Renegade Congolese Gen Laurent Nkunda, whose forces are battling government troops in eastern DRC’s North Kivu Province, has declared a unilateral ceasefire in the run-up to a major conference aimed at restoring peace and security to the region, an announcement the government dismissed as irrelevant.
This government-organised conference, which hundreds of people from political, military and civilian walks of life are due to attend, had been scheduled to start on 27 December. The official opening has now been put back to 6 January, with preparatory meetings beginning this week.
“We confirm the ceasefire, we will respect it,” Bwambale Kakolele, Nkunda’s military commander and right-hand-man, said in a telephone interview.
“But we are waiting for the government to follow suit, because they have not yet done so,” he added.
“Through this ceasefire we want to facilitate the Kivu peace conference but also to respect the undertakings made with the Americans we have had contact with here on the ground and with the African Union and European Union,” he said.

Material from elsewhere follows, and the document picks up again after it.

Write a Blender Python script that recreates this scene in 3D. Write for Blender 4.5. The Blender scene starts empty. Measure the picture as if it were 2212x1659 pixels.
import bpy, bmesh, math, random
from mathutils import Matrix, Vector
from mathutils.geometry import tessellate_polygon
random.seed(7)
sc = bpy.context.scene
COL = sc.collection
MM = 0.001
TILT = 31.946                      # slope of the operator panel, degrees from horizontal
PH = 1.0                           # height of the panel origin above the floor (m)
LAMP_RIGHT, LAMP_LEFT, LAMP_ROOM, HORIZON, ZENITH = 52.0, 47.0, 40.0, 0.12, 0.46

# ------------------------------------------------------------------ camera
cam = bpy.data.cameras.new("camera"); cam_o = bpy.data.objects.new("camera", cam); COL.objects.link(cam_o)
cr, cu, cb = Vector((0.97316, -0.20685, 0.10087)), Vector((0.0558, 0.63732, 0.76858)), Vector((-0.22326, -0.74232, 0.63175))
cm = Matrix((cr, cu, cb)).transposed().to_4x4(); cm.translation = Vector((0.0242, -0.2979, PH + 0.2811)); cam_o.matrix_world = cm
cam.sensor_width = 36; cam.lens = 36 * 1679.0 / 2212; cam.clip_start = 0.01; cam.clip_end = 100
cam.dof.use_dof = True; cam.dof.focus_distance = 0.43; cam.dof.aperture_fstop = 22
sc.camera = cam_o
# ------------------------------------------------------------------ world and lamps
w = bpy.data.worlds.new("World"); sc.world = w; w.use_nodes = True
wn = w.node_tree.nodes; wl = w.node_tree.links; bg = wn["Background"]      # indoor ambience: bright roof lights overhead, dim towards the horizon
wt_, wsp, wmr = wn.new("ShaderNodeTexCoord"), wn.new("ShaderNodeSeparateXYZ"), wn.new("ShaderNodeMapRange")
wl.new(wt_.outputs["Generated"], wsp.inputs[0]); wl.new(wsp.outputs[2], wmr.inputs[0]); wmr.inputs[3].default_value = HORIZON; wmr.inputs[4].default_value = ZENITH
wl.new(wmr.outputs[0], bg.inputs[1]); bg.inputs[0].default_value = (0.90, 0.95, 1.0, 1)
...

Earlier in December, leading international diplomats met in Goma to plan a task force that would follow up on the implementation of renewed commitments made in November by DRC and neighbouring Rwanda to pacify the Kivu provinces.
Asked to respond to the ceasefire, DRC Defence Minister Chikez Deimu told IRIN: “Nkunda is still a criminal no matter what platform he is given to talk from. He has killed people and left orphans in Kisangani and Bukavu and continues to kill and bury people alive.”
“We are organising the peace conference for the people and not for a single individual, Nkunda, so that he can declare a ceasefire now. Sooner or later, we will defeat him. The people of Congo will win. Nkunda enjoys the complicity of certain interests. That’s bad,” the minister added.
Nkunda’s forces clash with Mayi-Mayi
Despite the ceasefire, Nkunda’s forces have clashed with Mayi-Mayi militias in a village 60km west of Goma.
“All we are doing is defending ourselves. These people [the Mayi-Mayi] are doing the government’s work and want to demonise us, but we won’t be tricked into undermining peace efforts,” said Kakolele.
Nkunda and other officials in his Congres national pour la défense du peuple (National Congress for the Defence of the People - CNDP) have expressed their willingness to attend the Goma conference but complain they have not been officially invited.
“There are no security problems because we have guarantees from American envoys,” said Kakolele.
The days ahead of the conference’s revised opening will be spent on “sensitisation, designating participants and finalising the working documents,” according to Apollinaire Malumalu, who as well as chairing the national election commission is in charge of preparing the Goma gathering.
He added that the delay was necessary to explain the objectives of the meeting to all relevant parties before it got off the ground.